God is not hating us for it, or wanting to punish us or condemn us, but condemned we are if we will not take the way out into the light that Jesus keeps calling us to. And I’m struggling to know how to finish this sermon because I’m just as caught up in it as everyone else, and I long for the light but find myself as often as not clinging to my comfortable bit of darkness and numbing myself to the obvious. And we as a church are called to be a people of the light, one of the great pools of light into which people can step and be saved from the darkness, but the truth is that we, like most churches, are struggling to find any meaningful way of creating the support systems by which we can help one another stand true and not slide back into the black hole.

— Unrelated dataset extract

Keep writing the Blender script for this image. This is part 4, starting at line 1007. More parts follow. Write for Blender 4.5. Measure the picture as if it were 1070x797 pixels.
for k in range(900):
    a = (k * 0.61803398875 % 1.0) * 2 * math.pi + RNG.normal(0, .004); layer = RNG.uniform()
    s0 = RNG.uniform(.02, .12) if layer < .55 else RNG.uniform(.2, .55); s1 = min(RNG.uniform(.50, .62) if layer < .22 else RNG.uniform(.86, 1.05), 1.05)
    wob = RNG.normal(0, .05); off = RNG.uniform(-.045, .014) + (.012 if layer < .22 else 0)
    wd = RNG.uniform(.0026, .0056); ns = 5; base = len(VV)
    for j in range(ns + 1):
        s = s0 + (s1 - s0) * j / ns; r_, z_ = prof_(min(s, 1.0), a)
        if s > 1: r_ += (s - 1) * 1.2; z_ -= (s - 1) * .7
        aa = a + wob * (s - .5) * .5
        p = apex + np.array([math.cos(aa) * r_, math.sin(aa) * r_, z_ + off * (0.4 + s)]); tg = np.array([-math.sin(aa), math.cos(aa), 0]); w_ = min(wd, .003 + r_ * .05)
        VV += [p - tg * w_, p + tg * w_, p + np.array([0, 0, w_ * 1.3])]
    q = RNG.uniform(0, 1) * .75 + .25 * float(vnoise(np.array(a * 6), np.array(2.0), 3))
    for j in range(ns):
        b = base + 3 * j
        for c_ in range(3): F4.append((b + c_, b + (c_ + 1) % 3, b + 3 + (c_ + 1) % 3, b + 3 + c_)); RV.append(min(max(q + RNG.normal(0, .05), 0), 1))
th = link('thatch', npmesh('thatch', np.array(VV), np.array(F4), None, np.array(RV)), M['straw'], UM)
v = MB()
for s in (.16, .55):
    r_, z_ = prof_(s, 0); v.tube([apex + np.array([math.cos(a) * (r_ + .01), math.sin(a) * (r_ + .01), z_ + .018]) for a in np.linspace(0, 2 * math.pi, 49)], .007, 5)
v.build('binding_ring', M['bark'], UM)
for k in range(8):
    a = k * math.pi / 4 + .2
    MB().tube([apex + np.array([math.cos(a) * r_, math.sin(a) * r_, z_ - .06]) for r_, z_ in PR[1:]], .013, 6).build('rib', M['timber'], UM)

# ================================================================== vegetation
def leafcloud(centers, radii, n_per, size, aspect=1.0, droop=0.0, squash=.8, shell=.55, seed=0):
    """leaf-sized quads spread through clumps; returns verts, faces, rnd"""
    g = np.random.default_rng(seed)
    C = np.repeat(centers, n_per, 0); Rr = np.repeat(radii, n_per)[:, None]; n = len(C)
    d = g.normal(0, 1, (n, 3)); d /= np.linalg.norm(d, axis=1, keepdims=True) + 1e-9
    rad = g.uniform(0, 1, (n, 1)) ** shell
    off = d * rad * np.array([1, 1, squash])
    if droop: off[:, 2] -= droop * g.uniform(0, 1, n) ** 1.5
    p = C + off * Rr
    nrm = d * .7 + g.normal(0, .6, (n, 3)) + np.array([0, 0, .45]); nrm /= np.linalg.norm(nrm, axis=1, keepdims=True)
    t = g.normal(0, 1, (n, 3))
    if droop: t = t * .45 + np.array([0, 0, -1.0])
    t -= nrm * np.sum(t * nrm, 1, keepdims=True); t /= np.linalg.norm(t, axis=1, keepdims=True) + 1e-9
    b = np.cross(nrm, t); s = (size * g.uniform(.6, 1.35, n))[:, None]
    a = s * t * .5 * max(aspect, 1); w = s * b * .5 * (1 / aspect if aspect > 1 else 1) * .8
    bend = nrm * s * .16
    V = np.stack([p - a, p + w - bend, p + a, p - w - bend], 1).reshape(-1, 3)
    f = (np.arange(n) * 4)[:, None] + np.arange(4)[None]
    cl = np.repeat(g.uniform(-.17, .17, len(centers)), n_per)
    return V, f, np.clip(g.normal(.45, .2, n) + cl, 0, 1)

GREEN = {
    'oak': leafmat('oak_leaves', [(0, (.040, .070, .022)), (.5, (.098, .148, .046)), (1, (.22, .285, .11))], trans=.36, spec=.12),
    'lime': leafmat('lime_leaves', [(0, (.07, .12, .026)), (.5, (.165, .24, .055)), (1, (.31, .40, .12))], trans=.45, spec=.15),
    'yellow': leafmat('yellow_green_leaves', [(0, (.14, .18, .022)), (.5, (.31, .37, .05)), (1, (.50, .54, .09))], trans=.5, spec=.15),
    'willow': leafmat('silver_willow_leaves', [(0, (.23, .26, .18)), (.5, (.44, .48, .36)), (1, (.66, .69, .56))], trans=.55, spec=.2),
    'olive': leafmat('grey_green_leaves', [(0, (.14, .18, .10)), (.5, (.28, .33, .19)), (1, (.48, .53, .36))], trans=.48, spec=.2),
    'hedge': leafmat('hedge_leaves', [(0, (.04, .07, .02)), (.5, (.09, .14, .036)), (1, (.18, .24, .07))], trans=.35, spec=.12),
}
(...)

I don’t know how to put the answers into practice. All I know is that it is only as we fall to our knees in prayer and hold out our hands to one another to give and receive the bread and wine which are the light of the world that we have got any chance to find the way of living in the light together. For God so loves the world, and the light has come into the world, and all who put their trust in the light will be saved and have life; boundless, unquenchable life.